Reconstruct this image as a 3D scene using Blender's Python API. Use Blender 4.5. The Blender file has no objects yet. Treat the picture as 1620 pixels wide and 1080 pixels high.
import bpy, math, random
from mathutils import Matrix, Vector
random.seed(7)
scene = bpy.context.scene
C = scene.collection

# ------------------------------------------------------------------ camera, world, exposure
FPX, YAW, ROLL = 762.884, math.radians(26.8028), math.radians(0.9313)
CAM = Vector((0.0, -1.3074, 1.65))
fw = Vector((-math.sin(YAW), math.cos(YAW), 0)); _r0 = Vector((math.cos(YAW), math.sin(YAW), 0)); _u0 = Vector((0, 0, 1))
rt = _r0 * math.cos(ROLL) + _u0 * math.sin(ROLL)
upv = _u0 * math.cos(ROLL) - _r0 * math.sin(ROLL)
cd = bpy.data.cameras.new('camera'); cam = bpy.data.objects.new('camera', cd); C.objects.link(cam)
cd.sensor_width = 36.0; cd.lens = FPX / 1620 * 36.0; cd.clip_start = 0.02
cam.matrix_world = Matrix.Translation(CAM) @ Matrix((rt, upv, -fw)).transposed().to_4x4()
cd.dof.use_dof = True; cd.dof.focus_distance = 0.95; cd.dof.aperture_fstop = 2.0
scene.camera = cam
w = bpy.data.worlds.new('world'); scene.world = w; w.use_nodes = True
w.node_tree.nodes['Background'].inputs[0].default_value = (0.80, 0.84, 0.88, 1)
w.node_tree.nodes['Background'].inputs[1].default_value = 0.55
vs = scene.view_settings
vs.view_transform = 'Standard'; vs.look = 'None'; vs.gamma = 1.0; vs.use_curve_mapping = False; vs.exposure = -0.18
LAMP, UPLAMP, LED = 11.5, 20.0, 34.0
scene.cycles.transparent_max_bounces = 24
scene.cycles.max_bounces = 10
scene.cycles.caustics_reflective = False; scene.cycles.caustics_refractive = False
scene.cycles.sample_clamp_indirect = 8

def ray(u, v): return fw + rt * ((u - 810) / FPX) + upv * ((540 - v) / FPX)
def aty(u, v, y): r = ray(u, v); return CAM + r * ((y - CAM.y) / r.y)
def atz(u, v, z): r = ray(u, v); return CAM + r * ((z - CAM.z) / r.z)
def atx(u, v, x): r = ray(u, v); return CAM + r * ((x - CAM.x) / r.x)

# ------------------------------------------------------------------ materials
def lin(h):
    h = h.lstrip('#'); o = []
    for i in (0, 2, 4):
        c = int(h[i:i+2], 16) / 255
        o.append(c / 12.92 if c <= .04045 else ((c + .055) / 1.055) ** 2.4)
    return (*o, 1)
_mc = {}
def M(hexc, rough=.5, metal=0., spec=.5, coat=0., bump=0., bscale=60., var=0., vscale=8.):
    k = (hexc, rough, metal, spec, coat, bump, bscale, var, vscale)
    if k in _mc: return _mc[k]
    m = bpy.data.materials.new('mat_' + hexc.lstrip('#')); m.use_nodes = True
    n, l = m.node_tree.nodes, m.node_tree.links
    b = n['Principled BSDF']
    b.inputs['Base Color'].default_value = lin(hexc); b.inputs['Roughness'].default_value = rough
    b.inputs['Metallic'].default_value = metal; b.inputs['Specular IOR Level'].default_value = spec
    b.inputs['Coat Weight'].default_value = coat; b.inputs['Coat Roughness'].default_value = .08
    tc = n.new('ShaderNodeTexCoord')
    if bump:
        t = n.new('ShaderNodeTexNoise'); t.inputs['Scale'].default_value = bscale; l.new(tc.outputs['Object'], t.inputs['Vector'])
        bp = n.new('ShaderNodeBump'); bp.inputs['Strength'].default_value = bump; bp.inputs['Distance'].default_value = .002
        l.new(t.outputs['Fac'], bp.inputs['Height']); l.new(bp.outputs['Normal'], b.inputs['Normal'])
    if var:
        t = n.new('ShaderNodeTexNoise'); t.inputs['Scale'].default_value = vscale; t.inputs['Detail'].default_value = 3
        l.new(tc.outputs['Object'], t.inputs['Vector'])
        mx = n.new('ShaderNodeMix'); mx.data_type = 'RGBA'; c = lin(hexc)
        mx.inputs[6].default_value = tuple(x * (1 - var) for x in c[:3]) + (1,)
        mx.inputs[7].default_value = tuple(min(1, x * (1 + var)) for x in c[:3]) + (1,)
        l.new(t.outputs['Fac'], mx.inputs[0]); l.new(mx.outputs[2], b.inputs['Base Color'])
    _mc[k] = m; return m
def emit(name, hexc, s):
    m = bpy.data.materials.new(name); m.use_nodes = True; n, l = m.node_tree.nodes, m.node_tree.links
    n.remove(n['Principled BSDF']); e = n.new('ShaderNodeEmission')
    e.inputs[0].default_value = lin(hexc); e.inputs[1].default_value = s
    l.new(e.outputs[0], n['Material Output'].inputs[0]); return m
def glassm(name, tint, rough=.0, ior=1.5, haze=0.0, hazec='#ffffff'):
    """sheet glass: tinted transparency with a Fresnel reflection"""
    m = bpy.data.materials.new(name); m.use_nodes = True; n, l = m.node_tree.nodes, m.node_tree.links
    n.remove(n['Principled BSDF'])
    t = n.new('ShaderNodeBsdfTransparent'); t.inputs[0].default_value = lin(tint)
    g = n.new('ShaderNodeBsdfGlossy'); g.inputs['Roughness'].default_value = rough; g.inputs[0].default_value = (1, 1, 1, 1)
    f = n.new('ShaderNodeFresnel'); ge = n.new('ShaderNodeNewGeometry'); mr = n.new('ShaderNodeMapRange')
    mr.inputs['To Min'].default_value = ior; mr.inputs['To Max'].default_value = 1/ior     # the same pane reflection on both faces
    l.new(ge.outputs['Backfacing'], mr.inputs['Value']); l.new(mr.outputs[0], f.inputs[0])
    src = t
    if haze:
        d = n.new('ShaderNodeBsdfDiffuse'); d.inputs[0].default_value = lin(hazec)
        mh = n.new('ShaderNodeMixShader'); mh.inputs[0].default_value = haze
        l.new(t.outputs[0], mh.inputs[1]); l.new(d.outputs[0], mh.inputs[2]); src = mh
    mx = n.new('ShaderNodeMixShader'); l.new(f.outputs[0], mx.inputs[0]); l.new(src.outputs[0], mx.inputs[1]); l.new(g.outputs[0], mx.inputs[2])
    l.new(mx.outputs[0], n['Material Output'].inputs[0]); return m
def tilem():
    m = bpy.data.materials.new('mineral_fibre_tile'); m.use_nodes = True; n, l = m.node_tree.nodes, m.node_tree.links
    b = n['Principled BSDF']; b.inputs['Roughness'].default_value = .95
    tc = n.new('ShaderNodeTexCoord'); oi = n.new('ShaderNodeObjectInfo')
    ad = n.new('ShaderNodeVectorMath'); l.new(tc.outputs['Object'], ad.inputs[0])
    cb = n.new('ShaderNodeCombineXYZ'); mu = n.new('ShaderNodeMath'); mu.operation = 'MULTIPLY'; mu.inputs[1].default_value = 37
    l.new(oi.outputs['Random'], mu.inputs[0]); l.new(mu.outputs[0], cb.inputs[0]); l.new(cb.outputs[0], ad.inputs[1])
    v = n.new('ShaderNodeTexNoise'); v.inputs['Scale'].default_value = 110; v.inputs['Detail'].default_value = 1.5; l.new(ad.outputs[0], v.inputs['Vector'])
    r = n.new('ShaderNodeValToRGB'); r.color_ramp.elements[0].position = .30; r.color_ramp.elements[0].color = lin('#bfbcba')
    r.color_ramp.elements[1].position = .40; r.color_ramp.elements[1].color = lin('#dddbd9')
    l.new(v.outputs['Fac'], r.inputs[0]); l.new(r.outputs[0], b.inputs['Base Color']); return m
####
**Given exercise**.
Repeat the material word for word from its opening line up to and including the line containing "scene.cycles.sample_clamp_indirect = 8".

**Solution for this problem**.
Reconstruct this image as a 3D scene using Blender's Python API. Use Blender 4.5. The Blender file has no objects yet. Treat the picture as 1620 pixels wide and 1080 pixels high.
import bpy, math, random
from mathutils import Matrix, Vector
random.seed(7)
scene = bpy.context.scene
C = scene.collection

# ------------------------------------------------------------------ camera, world, exposure
FPX, YAW, ROLL = 762.884, math.radians(26.8028), math.radians(0.9313)
CAM = Vector((0.0, -1.3074, 1.65))
fw = Vector((-math.sin(YAW), math.cos(YAW), 0)); _r0 = Vector((math.cos(YAW), math.sin(YAW), 0)); _u0 = Vector((0, 0, 1))
rt = _r0 * math.cos(ROLL) + _u0 * math.sin(ROLL)
upv = _u0 * math.cos(ROLL) - _r0 * math.sin(ROLL)
cd = bpy.data.cameras.new('camera'); cam = bpy.data.objects.new('camera', cd); C.objects.link(cam)
cd.sensor_width = 36.0; cd.lens = FPX / 1620 * 36.0; cd.clip_start = 0.02
cam.matrix_world = Matrix.Translation(CAM) @ Matrix((rt, upv, -fw)).transposed().to_4x4()
cd.dof.use_dof = True; cd.dof.focus_distance = 0.95; cd.dof.aperture_fstop = 2.0
scene.camera = cam
w = bpy.data.worlds.new('world'); scene.world = w; w.use_nodes = True
w.node_tree.nodes['Background'].inputs[0].default_value = (0.80, 0.84, 0.88, 1)
w.node_tree.nodes['Background'].inputs[1].default_value = 0.55
vs = scene.view_settings
vs.view_transform = 'Standard'; vs.look = 'None'; vs.gamma = 1.0; vs.use_curve_mapping = False; vs.exposure = -0.18
LAMP, UPLAMP, LED = 11.5, 20.0, 34.0
scene.cycles.transparent_max_bounces = 24
scene.cycles.max_bounces = 10
scene.cycles.caustics_reflective = False; scene.cycles.caustics_refractive = False
scene.cycles.sample_clamp_indirect = 8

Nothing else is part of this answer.